Seven Ways To Advance Your Career Or Small Business And Spend Time With Your Family

Quite often, I feel a strong tug between family needs and professional needs. I work very hard on, but sometimes I would rather spend time with my family. Thankfully, by focusing carefully on what opportunities I have available, I can do both.

Here are seven ways that you can simultaneously advance your career or small business and also spend time with your family.

Choose a business that junctions well with your family’s needs. For example, blogging gives me the flexibility to write around the schedules of others. If I ever launch my cooking blog, I can also leverage the time I spend preparing meals and eating towards that blog. My aunt’s family used to spend a lot of time hiking, so she started a geode business, incorporating geode collecting into the walks.

Find a business that excites and interests them. If you have no ideas for a business that junctions with what your family normally does, sit down with them and brainstorm for ideas. Find out things that would be of interest to them. Would they like to grow a large garden and sell vegetables as a family? How about hunting for and collecting geodes or mushrooms (both of which were businesses where I grew up)?

Incorporate your family into the business work. My father used to have a huge vegetable garden and he’d often sell at least some of the excess and make some decent money at it. To keep this garden going, the whole family would spend an hour or so in the evening in the garden, weeding and irrigating. One can do this with most businesses – for example, with blogging, I use family time to a degree as research time. When my children get older, I will employ them as helpers in my computer consulting business doing the more mundane tasks.

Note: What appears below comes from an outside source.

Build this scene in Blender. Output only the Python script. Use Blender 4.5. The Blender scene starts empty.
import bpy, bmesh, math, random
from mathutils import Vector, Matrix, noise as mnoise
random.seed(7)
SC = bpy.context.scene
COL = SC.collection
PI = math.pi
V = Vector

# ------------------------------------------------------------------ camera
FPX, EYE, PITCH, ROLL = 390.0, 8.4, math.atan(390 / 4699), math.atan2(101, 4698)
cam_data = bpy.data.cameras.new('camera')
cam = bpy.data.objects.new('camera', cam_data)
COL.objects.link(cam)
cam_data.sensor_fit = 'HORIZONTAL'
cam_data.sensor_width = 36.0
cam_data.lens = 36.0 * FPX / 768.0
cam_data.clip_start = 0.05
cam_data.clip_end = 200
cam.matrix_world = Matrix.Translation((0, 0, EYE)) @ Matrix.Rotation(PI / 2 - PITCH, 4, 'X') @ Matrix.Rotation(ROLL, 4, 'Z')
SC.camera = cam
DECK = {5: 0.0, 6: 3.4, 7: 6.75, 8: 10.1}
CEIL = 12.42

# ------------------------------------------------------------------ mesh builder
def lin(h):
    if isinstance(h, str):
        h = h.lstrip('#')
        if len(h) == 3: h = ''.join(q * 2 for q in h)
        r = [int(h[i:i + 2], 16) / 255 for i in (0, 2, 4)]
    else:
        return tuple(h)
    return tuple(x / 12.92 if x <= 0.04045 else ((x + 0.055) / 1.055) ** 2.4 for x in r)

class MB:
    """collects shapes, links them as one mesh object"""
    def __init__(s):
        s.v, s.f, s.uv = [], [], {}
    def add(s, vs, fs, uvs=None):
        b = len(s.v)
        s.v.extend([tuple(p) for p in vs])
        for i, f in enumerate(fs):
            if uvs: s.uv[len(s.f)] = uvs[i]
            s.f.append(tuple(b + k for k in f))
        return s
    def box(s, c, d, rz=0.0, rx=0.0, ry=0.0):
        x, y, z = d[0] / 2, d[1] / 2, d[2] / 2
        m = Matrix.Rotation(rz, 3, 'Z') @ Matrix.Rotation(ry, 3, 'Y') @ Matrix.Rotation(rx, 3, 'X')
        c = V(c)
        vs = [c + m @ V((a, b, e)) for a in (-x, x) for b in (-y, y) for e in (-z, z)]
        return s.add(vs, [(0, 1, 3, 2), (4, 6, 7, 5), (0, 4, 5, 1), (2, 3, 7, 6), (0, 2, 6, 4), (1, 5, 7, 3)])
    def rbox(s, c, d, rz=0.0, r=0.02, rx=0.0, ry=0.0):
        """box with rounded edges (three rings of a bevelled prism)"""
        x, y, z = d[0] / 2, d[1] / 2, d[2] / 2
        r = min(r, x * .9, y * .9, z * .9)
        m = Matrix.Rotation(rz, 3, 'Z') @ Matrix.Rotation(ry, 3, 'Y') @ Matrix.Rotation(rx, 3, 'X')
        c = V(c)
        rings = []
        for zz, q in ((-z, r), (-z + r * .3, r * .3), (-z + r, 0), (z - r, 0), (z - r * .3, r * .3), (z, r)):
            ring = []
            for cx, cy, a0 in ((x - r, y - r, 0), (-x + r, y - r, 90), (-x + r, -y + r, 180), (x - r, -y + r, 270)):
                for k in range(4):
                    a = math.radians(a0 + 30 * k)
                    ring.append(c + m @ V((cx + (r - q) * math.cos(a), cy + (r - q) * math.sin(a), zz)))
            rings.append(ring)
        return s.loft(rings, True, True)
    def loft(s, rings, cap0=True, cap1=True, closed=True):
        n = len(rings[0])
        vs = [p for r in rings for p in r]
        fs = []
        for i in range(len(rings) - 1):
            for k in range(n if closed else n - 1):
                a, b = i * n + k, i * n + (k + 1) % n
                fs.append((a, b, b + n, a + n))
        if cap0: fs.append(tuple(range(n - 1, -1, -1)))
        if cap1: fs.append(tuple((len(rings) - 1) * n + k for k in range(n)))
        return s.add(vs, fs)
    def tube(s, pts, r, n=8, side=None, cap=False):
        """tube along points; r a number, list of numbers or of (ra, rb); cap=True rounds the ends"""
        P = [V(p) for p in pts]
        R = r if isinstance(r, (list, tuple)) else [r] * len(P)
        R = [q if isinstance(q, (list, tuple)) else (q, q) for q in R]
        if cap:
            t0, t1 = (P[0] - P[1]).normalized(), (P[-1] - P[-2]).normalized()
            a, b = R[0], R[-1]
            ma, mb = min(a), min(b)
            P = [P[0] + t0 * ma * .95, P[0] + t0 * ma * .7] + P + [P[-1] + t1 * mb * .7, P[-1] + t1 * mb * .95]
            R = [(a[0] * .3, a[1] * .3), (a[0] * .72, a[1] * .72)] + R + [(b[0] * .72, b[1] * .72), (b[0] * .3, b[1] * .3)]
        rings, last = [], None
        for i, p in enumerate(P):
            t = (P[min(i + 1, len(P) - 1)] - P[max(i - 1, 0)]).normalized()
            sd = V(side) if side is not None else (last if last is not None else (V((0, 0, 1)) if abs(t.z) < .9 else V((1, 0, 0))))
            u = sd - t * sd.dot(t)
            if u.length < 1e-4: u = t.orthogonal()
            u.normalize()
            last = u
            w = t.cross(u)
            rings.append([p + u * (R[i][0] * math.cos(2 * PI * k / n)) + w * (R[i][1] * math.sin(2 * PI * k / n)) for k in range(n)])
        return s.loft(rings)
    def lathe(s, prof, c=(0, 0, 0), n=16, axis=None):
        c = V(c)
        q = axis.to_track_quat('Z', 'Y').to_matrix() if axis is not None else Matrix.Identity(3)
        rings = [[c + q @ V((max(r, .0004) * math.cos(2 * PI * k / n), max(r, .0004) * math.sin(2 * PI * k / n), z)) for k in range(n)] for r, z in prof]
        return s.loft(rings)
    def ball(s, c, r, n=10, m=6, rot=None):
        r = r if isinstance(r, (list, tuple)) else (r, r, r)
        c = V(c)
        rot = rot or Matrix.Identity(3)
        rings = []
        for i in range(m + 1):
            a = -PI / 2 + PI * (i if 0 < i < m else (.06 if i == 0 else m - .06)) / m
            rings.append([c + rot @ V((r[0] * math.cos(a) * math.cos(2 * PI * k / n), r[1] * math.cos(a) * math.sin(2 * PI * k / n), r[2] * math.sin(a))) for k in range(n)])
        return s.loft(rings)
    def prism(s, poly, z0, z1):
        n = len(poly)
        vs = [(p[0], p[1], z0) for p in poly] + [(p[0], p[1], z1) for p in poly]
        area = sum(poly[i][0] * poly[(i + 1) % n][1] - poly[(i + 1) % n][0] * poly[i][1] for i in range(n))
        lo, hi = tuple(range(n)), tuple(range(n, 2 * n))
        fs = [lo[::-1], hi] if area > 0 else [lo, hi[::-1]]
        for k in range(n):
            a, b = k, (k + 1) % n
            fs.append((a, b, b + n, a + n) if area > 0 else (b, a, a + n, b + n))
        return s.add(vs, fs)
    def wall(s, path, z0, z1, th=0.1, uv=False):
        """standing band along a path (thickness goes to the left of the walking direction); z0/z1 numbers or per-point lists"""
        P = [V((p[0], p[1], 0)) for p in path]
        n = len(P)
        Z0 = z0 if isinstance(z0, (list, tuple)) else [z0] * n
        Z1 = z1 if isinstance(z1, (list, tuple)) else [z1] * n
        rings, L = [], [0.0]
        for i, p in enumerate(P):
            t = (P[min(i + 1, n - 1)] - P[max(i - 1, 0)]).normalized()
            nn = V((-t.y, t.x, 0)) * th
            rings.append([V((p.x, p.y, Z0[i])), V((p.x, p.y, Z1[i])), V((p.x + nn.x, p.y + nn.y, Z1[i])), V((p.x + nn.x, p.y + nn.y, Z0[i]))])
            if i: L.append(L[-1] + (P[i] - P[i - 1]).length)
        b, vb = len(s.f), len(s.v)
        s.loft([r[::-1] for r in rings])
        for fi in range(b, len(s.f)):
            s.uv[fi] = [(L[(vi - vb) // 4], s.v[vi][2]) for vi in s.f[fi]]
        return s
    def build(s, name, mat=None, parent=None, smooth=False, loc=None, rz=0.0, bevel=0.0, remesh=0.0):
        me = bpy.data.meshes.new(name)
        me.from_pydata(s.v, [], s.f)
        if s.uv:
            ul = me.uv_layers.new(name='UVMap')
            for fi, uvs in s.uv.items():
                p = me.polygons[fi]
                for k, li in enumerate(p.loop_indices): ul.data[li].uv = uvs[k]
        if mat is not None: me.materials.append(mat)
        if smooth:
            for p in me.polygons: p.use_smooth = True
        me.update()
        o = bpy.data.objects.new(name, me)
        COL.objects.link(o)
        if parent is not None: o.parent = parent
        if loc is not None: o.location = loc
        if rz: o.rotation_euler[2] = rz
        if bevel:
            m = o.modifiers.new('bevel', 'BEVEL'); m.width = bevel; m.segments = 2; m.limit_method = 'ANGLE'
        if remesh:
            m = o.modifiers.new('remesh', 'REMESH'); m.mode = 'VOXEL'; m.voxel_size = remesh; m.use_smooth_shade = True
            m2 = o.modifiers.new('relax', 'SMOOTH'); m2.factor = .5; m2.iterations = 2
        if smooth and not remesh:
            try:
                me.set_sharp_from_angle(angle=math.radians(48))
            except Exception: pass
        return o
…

Participate in community events as a family. There are countless opportunities in your local community to connect with other people, and those connections can often help advance one’s career, open new career paths, or connect with new clients. In fact, I’ve already stirred up a bit of business from people on my block just by interacting with them a bit with my family along. You can also do things like sponsor a Pee Wee League team and write it off as advertising.

Ask for their input directly. If you’re brainstorming for ideas, go downstairs and talk to your wife about it or your children about it. Use them as brainstorming tools – quite often, my wife comes up with little brilliant ideas for, so I often brainstorm around her. We’ll do this over the dinner table as one of several conversation topics. This also helps in making others feel like more of a part of what you’re doing.

Use them for promotion. Around here, there’s a large computer consulting business run by a guy and his family. The only one too young to help is basically used for promotion – he does the ad voiceovers on the radio. Amazingly, it’s really effective – the child’s voice really stands out on the radio, the message is simple enough so that it’s plausible that a child would deliver it, and the enthusiasm that the child uses when announcing the name of the business (a dot-com URL) makes it stick in your head. This works very well for local businesses like this.

Use it for education. Say you’re doing a mundane task and your child is sitting downstairs bored, wishing you weren’t busy all the time. Take the child with you and show them the task. Explain what you’re doing and why and how it results in money in the end. Answer their questions. It might slow you down, but it increases the time for bonding with family.

In a nutshell, a business opportunity does not have to separate you from your family. If your family is important to you, include them in your career and business choices and let them be involved at all stages. Use the assets of youth (energy, enthusiasm, and creativity) to their advantage (and your spouse’s attributes as well!) and you’ll suddenly find yourself spending valuable time with your family while still moving forward in your career or business.